Greenwich First Selectman’s Updates: Graduation, Rehabilitation, and Conversation

In Peter J. Tesei’s First Selectman Updates at the Board’s first regularly scheduled monthly meeting on July 8th, he addressed the board’s recent and future plans in and around town.

He touched on attending Greenwich High School’s graduation on June 19th, saying, “The school’s administration always highlights the diversity of their graduating class. I believe it was something like 25 different nationalities, and 15 different languages spoken in totality, so it really speaks to the complexion of the overall community.” Tesei, on behalf of the Board, wishes the graduates well as they “go off to some really good colleges and universities” and continue on into their futures.

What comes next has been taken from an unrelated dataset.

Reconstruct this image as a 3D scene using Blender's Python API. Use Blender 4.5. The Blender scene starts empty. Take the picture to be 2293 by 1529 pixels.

Tesei also described how the Board was fortunate to be at the Nathaniel Witherell nursing facility on June 30th to see a preview of their short-term rehabilitation center. The Friends of Nathaniel Witherell presented Greenwich with $1,750,000 to go toward offsetting the cost of the project. Special thanks went out to David Ormsby, Karen Sadik-Khan, and all the other board members in attendance. “I would just reiterate that when you looked out in the assembly of those in attendance at the preview,” said the First Selectman, “you saw all the key players within not only our town government, but within the state government and the community organizations who’ve supported this project. ”

Next week on July 15th, Tesei plans to participate in a teen talk summit at Brien McMahon High School. The event hosted by Kids in Crisis, will feature a number of other panelists such as Alexis Bivens (Program Director for the Fairfield County Community Founation), Stacy Gross (Principal at Ridgefield High Scool), Chief of Police Jim Heavey, Suzanne Koroshetz (Principal at Brien McMahon High School), Tina Rivera (Principal at Academy of Information Technology and Engineering), and Dr. Jeffrey Vanderploeg (Associate Director of the Child Health Development Institute).

“The whole purpose,” explained Tesei, “is to have a discussion on what the challenges are facing children today, and how schools are dealing with these mental health challenges and building healthy environments for young people.” And whereas only one existed in Western Middle School, the town of Greenwich (along with Kids in Crisis and the United Way of Greenwich) will now be funding two positions for teen talk counselors at Western and Central Middle Schools this year.